Out of the Ashes, Robert W. White

Reviewer: Wouter van Dijk

Out of the Ashes. An Oral History of the Provisional Irish Republican Movement, Robert W. White

Merrion Press (imprint of Irish Academic Press), Newbridge 2017
ISBN: 978-1-78537-093-9

Paperback, with photographs in colour, appendices, notes, sources and bibliography and index
488 pages
€ 24,99


An historical and sociological approach of Irish republicanism

With the stepping down of Gerry Adams as President of Sinn Féin the Irish republican movement briefly stood in the international spotlights again after quite some time. And although large-scale violence has come to an end, politically Nationalists and Loyalists still keep engaged in bitter conflict, fighting with words rather than with guns however. Studies about the conflict in the north of the Emerald Isle have filled many a bookcase, but White’s study takes an original approach. Like the book by Aaron Edwards on the Ulster Volunteer Force, White makes use of interviews he held with participants in the movement. In fact, White’s study relies heavily on this kind of source material, for his intention was to write an oral history of Irish republicanism, the history of the so-called ‘provisional’ branch of the movement to be exactly. In doing so, he combines history with sociology to reach a deeper understanding as to why people join social movements and why they do or do not stay involved in them. White is Professor and Chair of the Department of Sociology at Indiana University-Purdue University Indianapolis and has written extensively about social movement and Irish republicanism.

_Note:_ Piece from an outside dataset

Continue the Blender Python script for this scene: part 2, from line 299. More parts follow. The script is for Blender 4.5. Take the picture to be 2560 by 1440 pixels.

The Provisional Irish Republican Army (PIRA) emerged when the IRA split in the years 1969-1970 when violence escalated in Northern Ireland. The author states that though the question of the defence of the North split republicans in Belfast, the disunity over the policy of abstentionism (the taking of seats in parliament after elections) split the Republican movement as a whole. This led ultimately to the creation of the Provisional IRA, so called after the fashion of the 1916 rebels who created a ‘provisional’ Irish Republic. The definitive split between the Provisional and Offical IRA, as the latter came to be called, that occurred in 1969-1970 had several reasons that were mutually intertwined. The most important were that the Officals wanted to stop the practice of abstentionism, thus in effect recognize the parliaments of Stormont, Westminster and Leinster House and thus partition. Secondly the Provo’s feared the increasing radicalization of leftwing politics in the organisation and thirdly there was the failure to protect Catholics in the North from Loyalist attacks in 1969.

The popular myth of the Provisional IRA ‘rising like a phoenix out of the ashes’ left after the 1969 attacks is disproved by White. The leaders of the Provisionals were long-established IRA veterans from the campaigns of the forties and fifties, a large majority of which didn’t even come from the North. They were mainly from the South and West of the Republic, while the Officials’s leadership was largely Dublin-based. Instrumental in the new movement were Ruairí Ó Brádaigh and Dáithí O’Connell. They led the Provisionals to what in hindsight was their finest hour in 1972 and to the truce in the struggle in 1975. In later years they were heavily criticized by the younger members of the movement such as Martin McGuinness and Gerry Adams for the decision to call a truce at that moment in time. As it turned out, the IRA would never become as powerful as in the first years of the seventies. Although their decision to call a truce was justified because the PIRA was exhausted by the continuing harassment of the British army, Ó Brádaigh, O’Connell and the rest of the Old Guard eventually had to give way to the youth. Interestingly, it were these new leaders that set the Republican movement on the road to disarmament and constitutional politics. In order to do so, they had to do what they had blamed their onetime leaders so hard for; call a ceasefire. To bring the armed campaign to a peaceful end, Adams and McGuinness had to lure their militant followers along. They mostly succeeded in doing this, although on the way there were two more splits in the Republican movement, by people who wouldn’t accept the U-turn in principles and policy both the IRA and the political wing Sinn Féin had made. They were denounced as dissidents, where in fact the Provo’s had become dissidents to the Republican ideals. History is often written by the ones who are the most powerful.

In telling the story of the forty years of Provisional Irish republicanism with a lot of statements and quotes by participants and (former) members of the organizations involved, White makes a valuable contribution to the written history of Irish republicanism. Moreover, he shows why and how people became involved, why they stayed or left the movement and what part the movement played and plays in their lives. One of his conclusions is that it were mostly working class young people who came from republican families that became active in the movement. To have a sympathetic environment around you helps staying involved, as it does in the case of other social movements. Sometimes the repression by the authorities led to abandonment of the movement, but mostly it just caused a greater stubbornness to continue. White’s book helps giving many of the men and women active in the republican movement a voice, since they are quoted extensively throughout the publication. It also helps to give us a better understanding of what they did, and why they did it.